Effectivement, même si je ne m’étais pas forcément fait la remarque auparavant. Dans mon cas, cette approche en vase clos de la représentation de soi à soi provient de la réticence et de la difficulté que j’ai à représenter quelque chose que je ne connais pas intimement. Par exemple, je ne pense pas que je saurais scénariser les dialogues et les interactions de plusieurs personnages, car ce n’est pas quelque chose à quoi je suis spécialement attentive dans la vie de tous les jours. Le miroir de la salle de bains, au contraire, s’est avéré être un sujet fécond : pour moi, c’est à la fois une prison et l’endroit où je parviens le plus à libérer mon esprit.
Je me sens toujours obligée d’avouer que Cynthia est basée sur mon expérience personnelle pour éviter que l’on pense qu’il s’agit d’un personnage imaginaire dont je serais émotionnellement détachée. Il est indéniable qu’aujourd’hui, avec les réseaux sociaux, l’artiste et son œuvre sont de plus en plus confondus. Cependant, il m’est difficile d’estimer comment ce phénomène s’applique à mon œuvre. Pour cette raison, j’ai une relation assez ambiguë aux réseaux sociaux – d’un côté un outil de promotion de mon travail, de l’autre une manière de garder contact avec ma famille et mes amis proches.
Même en traitant de l’invasion oppressive d’objet fabriqués à la chaîne et de spiritualité new age achetable d’un clic sur Amazon, votre œuvre garde une tonalité optimiste et souvent franchement drôle. Est-ce une manière de mettre l’accent sur l’émancipation que peut aussi permettre la mise en scène de soi, si tant est que l’on se la réapproprie ?

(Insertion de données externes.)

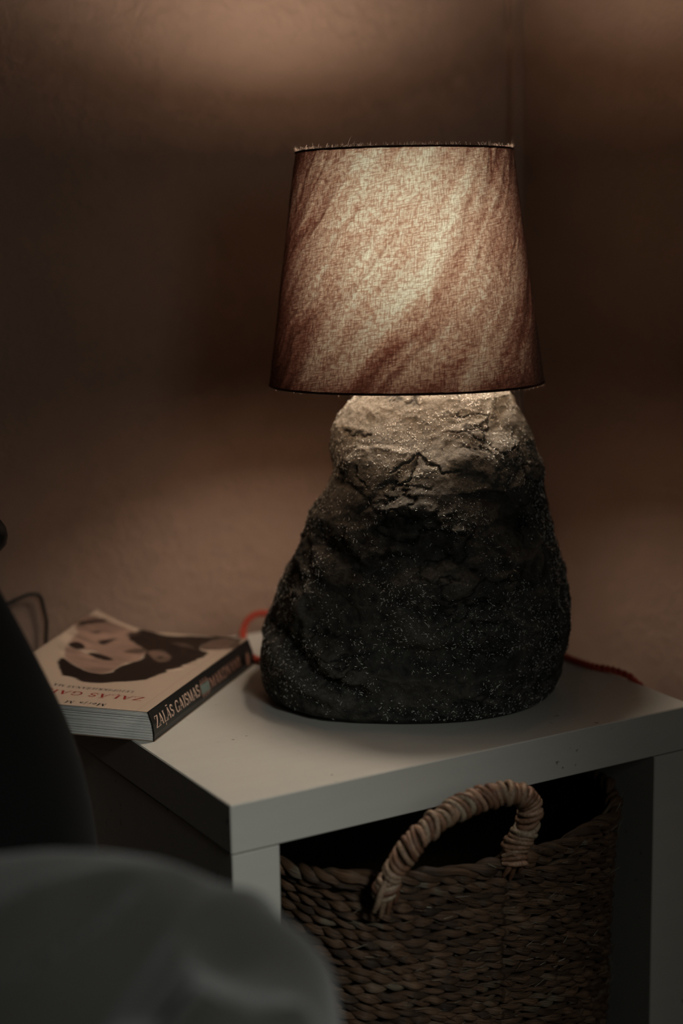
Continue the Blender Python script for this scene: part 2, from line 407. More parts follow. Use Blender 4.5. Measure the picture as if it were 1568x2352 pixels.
feat = feat - .0050*seg([(-.005, .105), (.008, .098), (.012, .088)], .004)
feat = feat - .0060*seg([(.000, .060), (.040, .062), (.070, .056)], .006)
feat = feat + .0030*seg([(.085, .115), (.078, .098), (.090, .082), (.104, .075)], .004)
feat = feat - .0035*seg([(.100, .110), (.092, .095), (.100, .086)], .010)
feat = feat - .0035*seg([(-.045, .100), (-.020, .080), (-.02, .07)], .020)
feat = feat + .0035*seg([(-.095, .125), (-.083, .118), (-.078, .102)], .005)
feat = feat - .0040*seg([(-.062, .200), (-.050, .196), (-.055, .188)], .003)
feat = feat - .0032*seg([(-.010, .203), (-.002, .209), (.006, .211), (.012, .217), (.017, .211), (.026, .209), (.031, .202), (.045, .203)], .0010)       # torn cracks on the crown
feat = feat - .0040*seg([(-.012, .192), (.006, .200), (.012, .214)], .0012)
feat = feat - .0022*seg([(-.046, .227), (-.038, .230), (-.034, .229), (-.028, .231)], .0008)
feat = feat - .0035*seg([(-.038, .205), (-.034, .192)], .0012)
feat = feat + .0050*seg([(.050, .215), (.070, .205), (.085, .215)], .012)
feat = feat - .0060*seg([(.055, .190), (.085, .180), (.095, .160)], .018)
X, Z = X_, Z_
fine = fbm(P0*150, 4, 61)*.0007+np.abs(fbm(P0*75, 4, 66))*.0009
disp = lum+plate+ridg*.0010-crk*.0016+fine+feat
edgefade = smooth01(Z, .0, .012)*np.where(HH > .86, np.cos(np.clip((HH-.86)/.14, 0, 1)*np.pi/2)**.5, 1)
Dn = Nn*[1, 1, .6]
P1 = P0+Dn*(disp*edgefade)[..., None]
P1[..., 2] = np.maximum(P1[..., 2], .0004)
P1[0, :, 2] = .0012
pale_mask = smooth01(P0[..., 2]+fbm(P0*40, 3, 71)*.010, .165, .205)*smooth01(-Y+.02, 0, .03)  # paler tone: front of the crown, then plates, ridges and mottled patches
pale_mask = np.maximum(pale_mask*.95, .80*seg([(.000, .125), (.030, .126), (.045, .115)], .013)+.65*seg([(.005, .085), (.018, .072)], .012)+.45*seg([(-.108, .054), (-.090, .038), (-.070, .028), (-.045, .020)], .006))
pale_mask = np.maximum(pale_mask, .30*smooth01(fbm(P0*30, 4, 88), .0, .45)); pale_mask = np.maximum(pale_mask, .5*ridg+.45*seg([(-.088, .098), (-.078, .064), (-.055, .045), (-.030, .034)], .004)+.4*seg([(.085, .115), (.078, .098), (.090, .082), (.104, .075)], .003)+.35*seg([(-.095, .125), (-.083, .118), (-.078, .102), (-.080, .085)], .005))
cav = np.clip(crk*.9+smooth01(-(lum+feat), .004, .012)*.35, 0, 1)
SW = LC+P1[..., 0:1]*LAT+P1[..., 1:2]*AZ+P1[..., 2:3]*np.array([0, 0, 1.])
V = SW.reshape(-1, 3)
i = np.arange(NH-1)[:, None]; j = np.arange(NT_)[None]
F = np.stack([i*NT_+j, i*NT_+(j+1) % NT_, (i+1)*NT_+(j+1) % NT_, (i+1)*NT_+j], -1).reshape(-1, 4)
V = np.vstack([V, LC+[0, 0, .0012]]); bi = len(V)-1
me_F = F
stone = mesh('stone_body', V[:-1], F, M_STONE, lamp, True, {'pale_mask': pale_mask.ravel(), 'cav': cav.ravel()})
# base plate closing the stone
bot = SW[0]; bv = np.vstack([bot, LC+[0, 0, .0012]])
mesh('base_plate', bv, [[NT_, (k+1) % NT_, k] for k in range(NT_)], M_SOCKET, lamp)

# pale fibres strewn over the stone
GN = np.cross(np.roll(SW, -1, 1)-np.roll(SW, 1, 1), np.gradient(SW, axis=0)); GN /= np.linalg.norm(GN, axis=-1)[..., None]+1e-12
cc = SW-(LC+[0, 0, .1]); GN = np.where((np.sum(GN*cc, -1) < 0)[..., None], -GN, GN)
dens = smooth01(fbm(P0*24, 3, 101), -.35, .45)*(.25+.75*smooth01(P0[..., 1], .03, -.03))
parts = []; cnt = 0
while cnt < 7500:
    a, b = int(RNG.integers(6, NH-70)), int(RNG.integers(0, NT_))
    if RNG.random() > dens[a, b]: continue
    cnt += 1
    n = GN[a, b]; tdir = np.cross(n, RNG.normal(size=3)); tdir /= np.linalg.norm(tdir)+1e-9; sdir = np.cross(n, tdir)
    L = RNG.choice([.0005, .0010, .0018, .0028], p=[.38, .34, .20, .08])*RNG.uniform(.7, 1.3); cv = RNG.normal()*.5
    s = np.linspace(-.5, .5, 4)[:, None]
    P = SW[a, b]+n*.00025+s*L*tdir+(s*s-.1)*L*cv*sdir+(RNG.random()*.25*L*(s+.5)**2)*n
    wd = RNG.uniform(.00013, .00025)
    parts.append(tube_vf(P, wd*np.array([.6, 1, 1, .5]), 3))
Vf, Ff = join(parts)
fib = mesh('fibre_flecks', Vf, Ff, M_FIBRE, stone); tag(fib, 'pale fibre flecks stuck all over the dark stone', kind='stuff')

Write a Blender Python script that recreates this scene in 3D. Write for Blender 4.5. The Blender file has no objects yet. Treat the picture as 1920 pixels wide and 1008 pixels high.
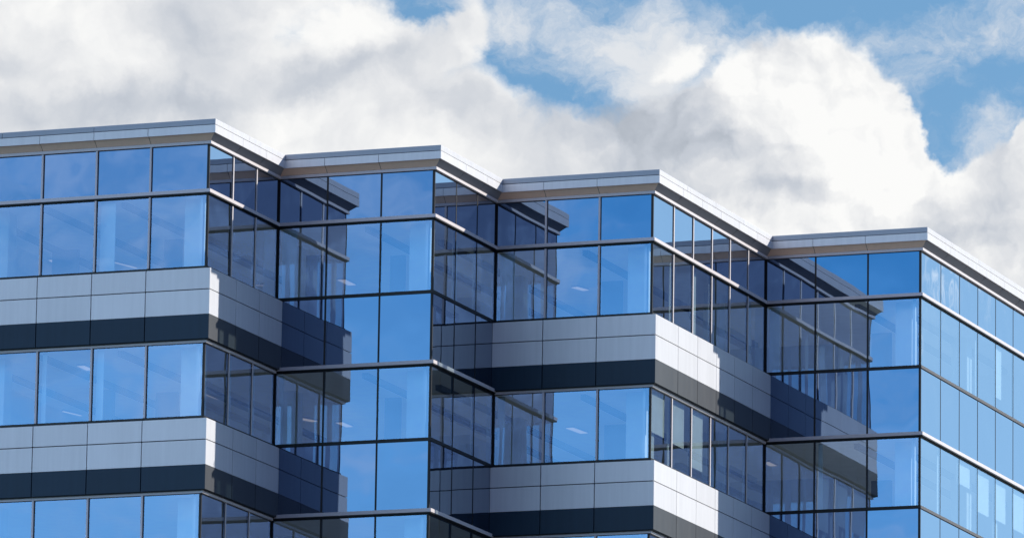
import bpy, math, random
from mathutils import Vector, Matrix
random.seed(7)
C = bpy.context.scene.collection
scene = bpy.context.scene

# ------------------------------------------------------------------ plan
ZH = 39.0                      # underside of the top head frame above the ground
AX = [-7.80, -6.25, -4.68, -3.145, -1.621, 0.0]             # mullions of the first long face
A2 = [0.0, 1.388, 2.909, 4.397]
A3 = [4.397, 5.827, 7.341, 8.835]
A4 = [8.835, 10.287, 11.804, 13.331]
B1 = [0.0, 1.572, 3.129, 4.66]
B2 = [4.66, 6.243, 7.781, 9.197]
B3 = [9.197, 10.83, 12.40, 13.94, 15.44, 16.98, 18.514]
B4 = [18.514, 20.35, 22.11, 23.85, 25.58, 27.31, 29.04, 30.77]
FL = 3.893                     # storey height
# every face: origin, along, outward, mullions, start mitre, end mitre, panelled?, sunny side?
class Face:
    def __init__(s, kind, fixed, us, s0, s1, panelled):
        s.kind, s.fixed, s.us, s.s0, s.s1, s.panelled = kind, fixed, us, s0, s1, panelled
    def P(s, u, d, z):
        return (u, s.fixed - d, ZH + z) if s.kind == 'A' else (s.fixed + d, u, ZH + z)
FACES = [
    Face('A', 0.0,    AX, 0, 1, True),  Face('B', 0.0,    B1, -1, -1, True),
    Face('A', 4.66,   A2, 1, 1, False), Face('B', 4.397,  B2, -1, -1, False),
    Face('A', 9.197,  A3, 1, 1, True),  Face('B', 8.835,  B3, -1, -1, True),
    Face('A', 18.514, A4, 1, 1, False), Face('B', 13.331, B4, -1, 0, False)]

# ------------------------------------------------------------------ materials
def nt(name):
    m = bpy.data.materials.new(name); m.use_nodes = True
    t = m.node_tree; t.nodes.clear()
    o = t.nodes.new('ShaderNodeOutputMaterial')
    return m, t, o
def lk(t, a, b): t.links.new(a, b)

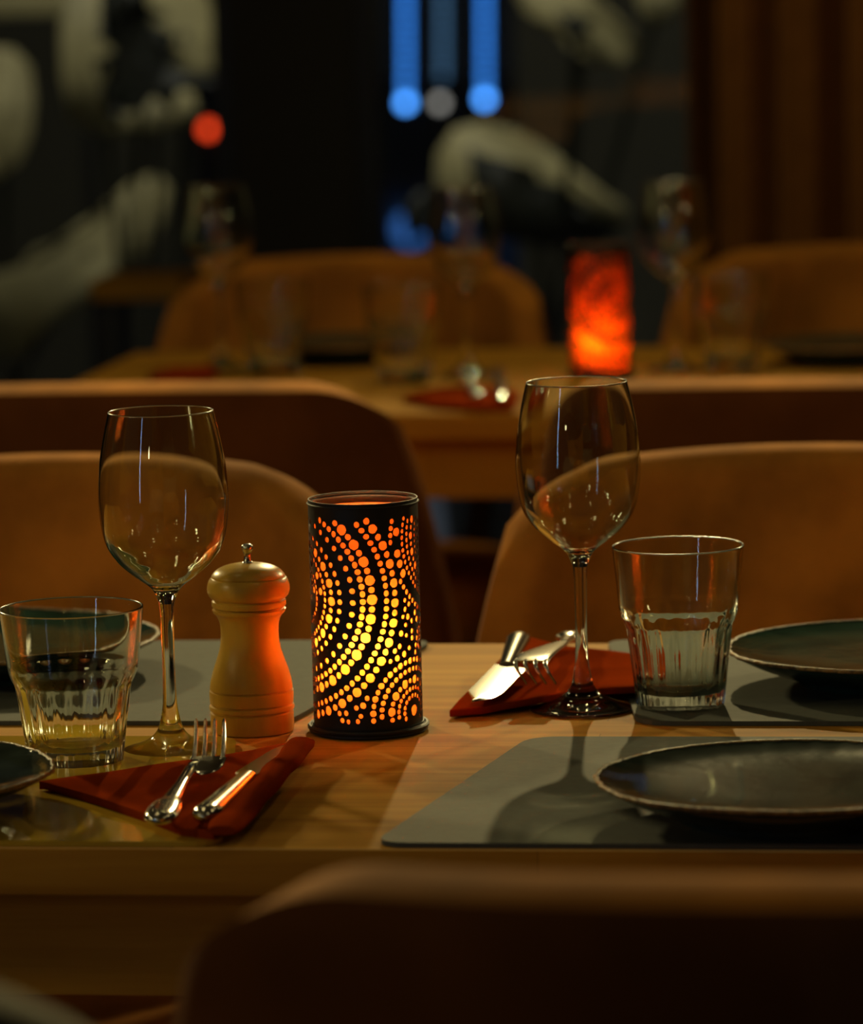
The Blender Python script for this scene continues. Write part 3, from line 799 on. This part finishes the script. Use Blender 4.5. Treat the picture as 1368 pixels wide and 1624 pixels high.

Je pense que les selfies peuvent devenir libérateurs si tant est qu’ils célèbrent des apparences étranges ou insolites, et qu’ils viennent vraiment d’une volonté d’auto-design. Mais lorsqu’ils se cantonnent à vouloir se conformer aux canons de beauté en vigueur, ils sont encore plus oppressants que la plupart des représentations de femmes dans les magazines, puisqu’ils donnent l’impression d’appartenir à la sphère quotidienne – alors qu’en fait, il s’agit d’images tout aussi retouchées ! Je me méfie aussi beaucoup de toutes les tentatives pseudo-subversives de selfies où l’on voit des poils ou du sang menstruel, puisqu’en général, ces images prolongent quand même la jeunesse et le corps que l’on a l’habitude de juger attractif.
Propos recueillis par Ingrid Luquet-Gad
L’exposition « Mood Swings » de Shana Moulton est à voir jusqu’au 15 octobre à la galerie Crevecœur à Paris.